The Vultio JWT Decoder runs entirely in your browser — no token data is transmitted anywhere. However, as a general practice, avoid pasting production tokens with long expiry times into any online tool. For debugging, use tokens from a test/staging environment when possible.

Can a JWT be decoded without the secret key?

Yes. The header and payload are only Base64url-encoded, not encrypted. Anyone can read them. The secret key is only needed to verify the signature, not to decode the content.

Why does my JWT payload show gibberish?

If the payload decodes to unreadable characters, the token may use an encrypted JWT (JWE) rather than a standard signed JWT (JWS).
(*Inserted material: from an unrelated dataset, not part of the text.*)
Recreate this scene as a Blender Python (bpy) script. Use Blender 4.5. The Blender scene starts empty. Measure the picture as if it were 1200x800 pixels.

JWE payloads are encrypted and cannot be decoded without the private key. Standard JWTs are not encrypted — only signed.

How do I check when a JWT expires?

Decode the token, find the exp claim, copy the Unix timestamp value, and paste it into the Timestamp Converter to see the human-readable expiry date and time.

What JWT algorithms are most common?

HS256 (HMAC-SHA256) is the most common for server-to-server tokens with a shared secret. RS256 (RSA-SHA256) is used in OAuth/OIDC flows where the token issuer and verifier are separate systems. ES256 (ECDSA-SHA256) is increasingly preferred for its smaller key sizes and equivalent security.